Alonso: "crap! what do i do now?"
Flavio: "There's nothing we can do now. The race is lost - u'll have to come in to the pits"
Alonso: "Ok, i'm coming in... btw, i hear even go-karting pays pretty well these days?"

Martin Sørensen - Denmark

After installing Microsoft ECU's, nothing will change: F1 will still be the pinnacle of technology, but we will still be wondering if all that technology couldn't be applied better. It will be fantastically succesful, financially, but we'll be wondering why. Cars will still be stopping on the track, seemingly without reason, the drivers will still be stand-ins and due to commercial reasons, we still won't see any racing.

The final similarity between Microsoft and F1: technology will still be stolen left and right, all involved will deny any knowledge of this happening.

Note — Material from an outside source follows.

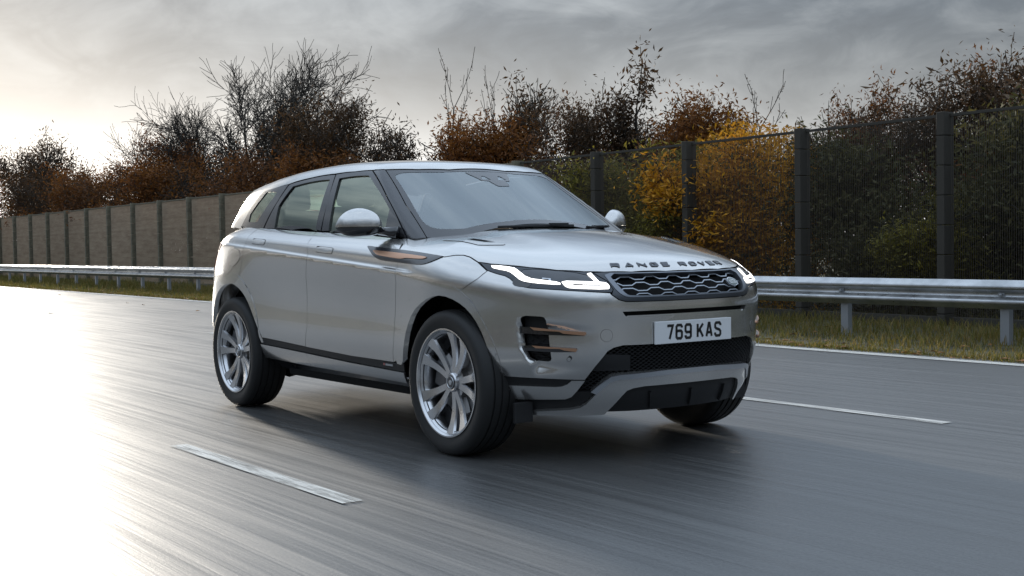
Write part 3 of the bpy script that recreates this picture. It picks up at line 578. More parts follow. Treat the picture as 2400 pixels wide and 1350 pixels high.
 'drl': ["C",[[-1.0344,0.9737],[-0.9109,0.9614],[-0.8819,0.9483],[-0.8223,0.9092],[-0.7475,0.899],[-0.6723,0.8885],[-0.6673,0.8772],[-0.8096,0.8898],[-0.8574,0.8999],[-0.888,0.9224],[-0.9257,0.9452],[-0.9903,0.9559],[-1.0228,0.9623]],False],
 'drl_loop': ["C",[[-0.6666,0.8946],[-0.5696,0.8905],[-0.468,0.8848],[-0.4551,0.8761],[-0.4478,0.8618],[-0.4553,0.8525],[-0.6237,0.8607],[-0.6434,0.8676],[-0.6535,0.8754]],False],
 'drl_hole': ["C",[[-0.6261,0.8814],[-0.4919,0.8757],[-0.4767,0.8675],[-0.6054,0.8717]],False],
 'drl_bar': ["C",[[-0.5432,0.9261],[-0.524,0.9288],[-0.4947,0.889],[-0.509,0.8873]],False],
 'lamp_lens': ["C",[[-0.8784,0.9509],[-0.7854,0.9539],[-0.5468,0.9292],[-0.5146,0.8894],[-0.6608,0.8969],[-0.7438,0.902],[-0.8184,0.9138]],False],
 'grille_outer': ["C",[[-0.3115,0.9294],[-0.4569,0.9326],[-0.5111,0.9302],[-0.4517,0.8906],[-0.4326,0.8514],[-0.4423,0.8283],[-0.4104,0.8032],[-0.3764,0.7933],[-0.3514,0.7927],[-0.1659,0.7904]],True],
 'grille_ring': ["C",[[-0.3132,0.9264],[-0.4667,0.9287],[-0.4464,0.8869],[-0.414,0.8379],[-0.3817,0.8162],[-0.3502,0.8109],[-0.1637,0.8093]],True],
 'grille_open': ["C",[[-0.3158,0.9213],[-0.442,0.9245],[-0.4031,0.8617],[-0.3738,0.8264],[-0.3493,0.8205],[-0.1625,0.8163]],True],
 'bumper': ["C",[[-0.166,0.7892],[-0.3515,0.7912],[-0.3765,0.7919],[-0.4115,0.802],[-0.4434,0.8268],[-0.4504,0.8361],[-0.5651,0.8455],[-0.6831,0.855],[-0.8071,0.864],[-0.8537,0.8723],[-0.8812,0.8869],[-0.9126,0.9103],[-0.9396,0.9227],[-0.9902,0.9343],[-1.0431,0.9494],[-1.0441,0.9475],[-1.086,0.9106],[-1.133,0.8831],[-1.1731,0.8594],[-1.1988,0.8517],[-1.1205,0.7969],[-1.0373,0.667],[-0.9932,0.5949],[-0.9624,0.5074],[-0.9607,0.4288],[-0.8043,0.4241],[-0.6536,0.4183],[-0.5641,0.4155],[-0.5154,0.4881],[-0.4653,0.5558],[-0.4374,0.5719],[-0.3956,0.5812],[-0.3114,0.5802],[-0.1702,0.5799]],True],
 'slot': ["C",[[-0.168,0.7436],[-0.3929,0.7431],[-0.3809,0.7249],[-0.3674,0.7192],[-0.1681,0.7172]],True],
 'fog_open': ["C",[[-0.8526,0.7164],[-0.845,0.7248],[-0.8284,0.7297],[-0.7547,0.7258],[-0.7431,0.7213],[-0.7365,0.709],[-0.7276,0.6023],[-0.7191,0.5167],[-0.7233,0.506],[-0.7339,0.5012],[-0.7906,0.5027],[-0.8186,0.5287],[-0.8382,0.5803],[-0.8507,0.6647]],False],
 'fog_recess': ["C",[[-0.857,0.6956],[-0.8502,0.7247],[-0.8242,0.7425],[-0.795,0.747],[-0.6869,0.7405],[-0.6025,0.7308],[-0.5102,0.7187],[-0.5846,0.6895],[-0.6407,0.6288],[-0.651,0.5468],[-0.6237,0.5049],[-0.594,0.477],[-0.6912,0.4774],[-0.739,0.4813],[-0.7909,0.4982],[-0.8267,0.5285],[-0.8446,0.5752],[-0.8552,0.644]],False],
 'blade1': ["C",[[-0.8086,0.6762],[-0.5612,0.6502],[-0.5585,0.6419],[-0.5669,0.6351],[-0.6572,0.6452],[-0.6775,0.6546],[-0.7888,0.6613]],False],
 'blade2': ["C",[[-0.8003,0.5871],[-0.6046,0.5731],[-0.6,0.5669],[-0.6047,0.5573],[-0.6545,0.5641],[-0.6748,0.5716],[-0.7815,0.575]],False],
 'blade1_body': ["C",[[-0.8506,0.6771],[-0.8086,0.6762],[-0.5612,0.6502],[-0.5669,0.6329],[-0.6965,0.6372],[-0.8487,0.6461]],False],
 'blade2_body': ["C",[[-0.8381,0.5873],[-0.8003,0.5871],[-0.6009,0.5731],[-0.6048,0.5556],[-0.6974,0.5551],[-0.8317,0.5618]],False],
 'tow_cover': ["C",[[-0.4433,0.6317],[-0.4441,0.6394],[-0.4467,0.6467],[-0.4509,0.653],[-0.4565,0.6579],[-0.4629,0.6611],[-0.4699,0.6624],[-0.4768,0.6616],[-0.4833,0.6588],[-0.4888,0.6542],[-0.4931,0.6482],[-0.4959,0.6411],[-0.4969,0.6335],[-0.4961,0.6257],[-0.4936,0.6185],[-0.4895,0.6122],[-0.484,0.6073],[-0.4776,0.6041],[-0.4707,0.6029],[-0.4638,0.6037],[-0.4572,0.6064],[-0.4516,0.6109],[-0.4472,0.6169],[-0.4443,0.624]],False],
 'sensor_dot': ["C",[[-0.6271,0.5209],[-0.6279,0.5252],[-0.6302,0.5287],[-0.6336,0.5307],[-0.6374,0.5307],[-0.6408,0.5288],[-0.6432,0.5253],[-0.6441,0.521],[-0.6433,0.5166],[-0.641,0.5131],[-0.6376,0.5112],[-0.6338,0.5111],[-0.6304,0.5131],[-0.628,0.5165]],False],
 'sensor_dot_arch': ["S",[[0.3662,0.5429],[0.3657,0.5475],[0.3634,0.5511],[0.3598,0.553],[0.3556,0.5528],[0.3517,0.5507],[0.3488,0.5469],[0.3475,0.5422],[0.3479,0.5377],[0.3501,0.5341],[0.3536,0.5322],[0.3578,0.5323],[0.3618,0.5345],[0.3648,0.5383]],False],
 'skirt_black_top': ["C",[[-0.9972,0.4272],[-0.8043,0.4241],[-0.6536,0.4183],[-0.6253,0.4154],[-0.6442,0.3964],[-0.6703,0.3855],[-0.6966,0.3826],[-0.8306,0.3847],[-1.0011,0.3846]],False],
 'skirt_silver': ["C",[[-1.0013,0.3839],[-0.8308,0.3836],[-0.6967,0.3818],[-0.6704,0.3848],[-0.6442,0.3958],[-0.6243,0.4143],[-0.5631,0.4133],[-0.6008,0.3593],[-0.6256,0.3306],[-0.656,0.3183],[-0.8196,0.3135],[-1.0145,0.3092]],False],
 'skirt_black': ["C",[[-1.0154,0.3075],[-0.8199,0.3118],[-0.6561,0.3169],[-0.6256,0.3284],[-0.6008,0.3528],[-0.512,0.3506],[-0.5243,0.3366],[-0.557,0.299],[-0.5832,0.2808],[-0.6305,0.2705],[-0.8248,0.2553],[-0.8709,0.2337],[-1.0453,0.223]],False],
 'inlet': ["C",[[-0.1702,0.5826],[-0.3114,0.5812],[-0.3955,0.5833],[-0.4374,0.5735],[-0.4653,0.5573],[-0.5154,0.4881],[-0.5641,0.4155],[-0.6028,0.3572],[-0.5341,0.3576],[-0.513,0.3777],[-0.4816,0.4049],[-0.4478,0.4309],[-0.4044,0.4378],[-0.167,0.4463]],True],
 'inlet_plate': ["C",[[-0.5487,0.4676],[-0.4933,0.5324],[-0.4743,0.54],[-0.3565,0.5317],[-0.3525,0.4535],[-0.4946,0.4532],[-0.5406,0.4544]],False],
 'skid': ["C",[[-0.1673,0.4505],[-0.4049,0.4421],[-0.4482,0.4353],[-0.4818,0.4093],[-0.5131,0.382],[-0.5362,0.3598],[-0.5119,0.3485],[-0.5569,0.2978],[-0.5832,0.2801],[-0.6305,0.2695],[-0.825,0.2543],[-0.8682,0.2338],[-0.7151,0.2342],[-0.6124,0.2339],[-0.4772,0.2399],[-0.461,0.2429],[-0.3883,0.337],[-0.3673,0.3599],[-0.3372,0.3707],[-0.2829,0.3773],[-0.1621,0.3787]],True],
 'skid_lip': ["C",[[-0.1674,0.4516],[-0.405,0.4432],[-0.4483,0.4364],[-0.4819,0.4104],[-0.5132,0.3831],[-0.5362,0.3609],[-0.5119,0.3491],[-0.4822,0.377],[-0.448,0.4082],[-0.4167,0.4189],[-0.1657,0.4281]],True],
 'valance': ["C",[[-0.1619,0.3755],[-0.2827,0.3748],[-0.3353,0.368],[-0.363,0.3575],[-0.385,0.3347],[-0.4543,0.2461],[-0.3454,0.2455],[-0.1291,0.247]],True]}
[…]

Microsoft and F1: bound to happen.

Many, many thanks for your contributions, however, we think - and we find it hard to believe we're saying this - Microsoft has suffered enough, at least for now.

If we didn't use your contribution, please don't be offended, it was either because it was a little over the top, or because someone else had already entered something along the same lines.

Some of the Photoshop pictures entered were rejected either because they didn't scale down to the correct size (400 pixels wide, maximum), or because there were copyright issues.

Many thanks for all your contributions.